Review: ITCH! by Gemma Amor

cover of ITCH!ITCH! by Gemma Amor
Hodder & Stoughton (January 2026)
Reviewed by Elizabeth Broadbent

With a title like ITCH!, you know Gemma Amor’s bringing the bug horror. I was prepared to spend this read feeling like something was biting me — and I did. I wasn’t prepared for the real soul-crushing heart of this LGBTQIA2+ novel. ITCH! led me to expect bugs and body horror. I never expected to cry. 

After a recent breakup ended with a brick to her head, Josie’s left London to hole up in her father’s vacationer flat, a teensy apartment in the rural English town where she was raised. The novel begins on the day after the Devil’s March, a tradition in this town on the edge of the Forest of Dean, involving masks, an effigy of a straw queen, and all the pageantry a small English town can muster. On her way to work at the local pub, Josie discovers the partly-decomposed body of a young woman who looks strikingly like her. It’s covered with bugs. She falls into it, and the body horror begins. 

If you have a bug squick, stay away. I have a strong stomach for everything but parasites, and parts of this novel left me standing up to shake out my pant legs (and paranoid about my knickers, as this book calls them). Seriously shudder-inducing, bugs-under-the-skin horror lies herein. Consider yourself warned. 

But for all its cringe-inducing, maggots-in-yes-there-that-part (I’m still shuddering), Josie’s story has serious depth. It’s a real accomplishment to pull off this level of body horror with so much emotional heft, and ITCH! manages it. Josie’s girlfriend has left her broken in more ways than physically. Since her mother died when she was a child, her father has been distant, emotionally unavailable, and cold. This is a woman who’s grown up without love, and Amor does a masterful job of painting the particular kind of loneliness that comes from never having a safety net. To make matters worse, Josie’s dad believes that she and her abusive girlfriend should “work it out” because surely, there’s been a misunderstanding — brick to the head and restraining order be damned. 

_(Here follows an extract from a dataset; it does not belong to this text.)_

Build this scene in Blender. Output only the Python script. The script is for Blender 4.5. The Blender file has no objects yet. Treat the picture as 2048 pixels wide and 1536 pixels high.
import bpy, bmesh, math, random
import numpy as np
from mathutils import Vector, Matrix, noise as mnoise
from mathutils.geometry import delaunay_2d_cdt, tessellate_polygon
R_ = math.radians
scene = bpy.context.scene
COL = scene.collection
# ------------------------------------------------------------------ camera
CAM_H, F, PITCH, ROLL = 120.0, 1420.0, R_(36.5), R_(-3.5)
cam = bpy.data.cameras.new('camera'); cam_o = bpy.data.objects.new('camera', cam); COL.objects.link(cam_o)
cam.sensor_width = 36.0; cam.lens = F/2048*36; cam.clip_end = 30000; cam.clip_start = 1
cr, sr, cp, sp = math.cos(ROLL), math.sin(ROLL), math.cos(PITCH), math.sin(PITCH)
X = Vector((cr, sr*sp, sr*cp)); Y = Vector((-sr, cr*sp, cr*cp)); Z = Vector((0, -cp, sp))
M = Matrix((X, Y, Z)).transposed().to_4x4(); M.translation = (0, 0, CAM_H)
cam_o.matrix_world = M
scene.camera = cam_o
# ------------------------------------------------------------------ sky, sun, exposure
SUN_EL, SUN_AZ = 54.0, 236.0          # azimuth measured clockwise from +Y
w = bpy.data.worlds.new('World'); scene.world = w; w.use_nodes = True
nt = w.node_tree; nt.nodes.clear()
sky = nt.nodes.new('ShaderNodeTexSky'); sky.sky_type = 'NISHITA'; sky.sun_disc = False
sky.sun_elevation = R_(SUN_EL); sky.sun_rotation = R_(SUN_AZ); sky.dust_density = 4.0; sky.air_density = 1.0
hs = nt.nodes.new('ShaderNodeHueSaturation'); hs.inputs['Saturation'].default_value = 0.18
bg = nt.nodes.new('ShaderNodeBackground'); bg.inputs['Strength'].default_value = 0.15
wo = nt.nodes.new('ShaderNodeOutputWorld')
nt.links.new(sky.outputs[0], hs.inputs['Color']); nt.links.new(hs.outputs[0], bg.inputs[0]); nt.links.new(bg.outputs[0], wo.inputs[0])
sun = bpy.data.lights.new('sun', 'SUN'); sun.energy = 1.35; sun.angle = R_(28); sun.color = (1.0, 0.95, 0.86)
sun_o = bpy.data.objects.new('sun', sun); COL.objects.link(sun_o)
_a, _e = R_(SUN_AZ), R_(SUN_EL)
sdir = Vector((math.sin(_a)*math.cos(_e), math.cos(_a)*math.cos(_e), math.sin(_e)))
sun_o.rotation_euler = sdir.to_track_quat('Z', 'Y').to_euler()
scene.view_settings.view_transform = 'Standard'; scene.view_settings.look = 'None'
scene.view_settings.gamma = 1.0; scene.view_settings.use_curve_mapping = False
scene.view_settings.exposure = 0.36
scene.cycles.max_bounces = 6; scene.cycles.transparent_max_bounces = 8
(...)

Josie’s trapped in her childhood town with a dad who doesn’t want her there (not even allowed to live in his house), working a dead-end job cleaning the local inn. Her only company comes from its proprietor, witchy-earthy Angela. Bugs aside, this novel hurts. 

In addition to its emotional heft, ITCH! also has a distinct sense of place. The novel is unapologetically English — American publishers maintained its language and terminology — with small towns huddled around inns, dark forests, folk traditions, and reticent townsfolk who still know everyone’s business. While it’s not quite folk horror, the novel carries a lot of its hallmarks, including isolation and rural cultishness, and fans of the genre will enjoy it.

ITCH! is not only English, but the best possible kind of queer. The main character, and maybe a few others, are queer. Josie’s abusive partner was a woman. But none of this matters in the grand sweep of narrative, and queerness is treated as a basic, unexciting fact rather than a major plot point. There’s no overarching romantic plot and no homophobia (not even from Josie’s jerk of a dad). Characters simply prefer their own gender to the opposite. It’s refreshing to read a queer novel that doesn’t treat being LGBTQIA2+ as fodder for either romance or hatred. Those craving a novel that reflects their lived experience without one or the other should take note.

I didn’t see the end coming — particularly the final oh God they did what — and the well-drawn, believable characters kept me turning pages; the buggy squicks happen regularly, but never get repetitive. Body horror aside, Amor paints an unforgettable portrait of loneliness and emotional wreckage. Is her main character reliable? Josie keeps you guessing in the best possible way. Unrepentedly English, gloriously queer, ITCH! brings body horror with an emotional heft that will leave you puddled on the floor. Bring tissues (and maybe some bug spray).